Sedikit contoh saja, banyak pemuda berpenghasilan tinggi, namun belum juga merasa siap untuk menikah. Belum cukup ini lah, itu lah berbagai alasan yang mereka katakan yang paling mudah dijumpai. Dengan gaji sekarang saja saya hanya bisa hidup pas-pasan. Bagaimana kalau ada anak dan istri? Oya, saya juga belum punya rumah.

Apakah kalau aku menunggu gajiku cukup, maka aku tak akan pernah menikah. Bisa jadi besok Allah menghendaki gajiku naik tiga kali lipat. Tapi percayalah, pada saat yang bersamaan, tingkat kebutuhanmu juga akan naik. bahkan lebih tiga kali lipat.
Saat seseorang tak memiliki banyak uang, ia tak berpikir pakaian berharga serta gadget tertentu seumpama televisi, laptop atau mungkin hp merek mutakhir. Saat tak memiliki banyak uang, makan mungkin cukup dengan menu sederhana yang mudah ditemui di warung-warung pinggir jalan. Tapi bisakah demikian saat Anda memiliki uang? Tidak akan. Selalu saja ada keinginan yang bertambah, lajunya lebih kencang dari pertambahan kemampuan materi. Artinya, manusia tidak akan ada yang tercukupi materinya.

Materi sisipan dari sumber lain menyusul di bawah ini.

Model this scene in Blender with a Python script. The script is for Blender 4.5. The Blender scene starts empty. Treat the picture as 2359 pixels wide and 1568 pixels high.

Menikah adalah sebuah elemen kodrati sebagaimana rezeki dan juga ajal. Tak akan salah dan terlambat sampai kepada setiap orang. Tak akan bisa dimajukan ataupun ditahan. Selalu tepat sesuai dengan apa yang telah tersurat pada awal penciptaan anak Adam.
Menikah adalah salah satu cara membuka pintu rezeki, itu yang pernah saya baca di sebuah buku. Sebagaimana sabda Rasulullah, “Menikahlah maka kau akan menjadi kaya.” Mungkin secara logika akan sangat sulit dibuktikan statemen-statemen tersebut. Taruhlah, pertanyaan paling ribet dari makhluk bernama manusia, Bagaimana mungkin saya akan menjadi kaya sedangkan saya harus menanggung biaya hidup istri dan anak?
Dalam beberapa hal yang berkaitan dengan interaksi sosial juga tidak bisa lagi saya sikapi dengan simpel. Contoh saja, kalau ada tetangga atau teman yang hajatan, menikah dan sebagainya, saya tentu saja tidak bisa lagi menutup mata dan menyikapinya dengan konsep-konsep idealis. Saya harus kompromi dengan tradisi; hadir, nyumbang, ngamplop yang ini berarti menambah besar pos pengeluaran. Semua itu tak perlu menjadi beban saya pada saat saya belum berkeluarga.
Saat saya dihadapkan pertanyaan “menikah” pertama kali dalam hidup saya, saya sempat maju mundur dan gamang dengan wacana-wacana semacam ini. Lama sekali saya menemukan keyakinan “belum jawaban, apalagi bukti” bahwa seorang saya hanyalah menjadi perantara Allah memberi rezeki kepada makhluk-Nya yang ditakdirkan menjadi istri atau anak-anak saya.
Mampukah saya untuk menjadi perantara Rizki dari Alloh bagi istri dan anak-anak saya. Kita tunggu Jawabannya apabila saya telah menikah kelak.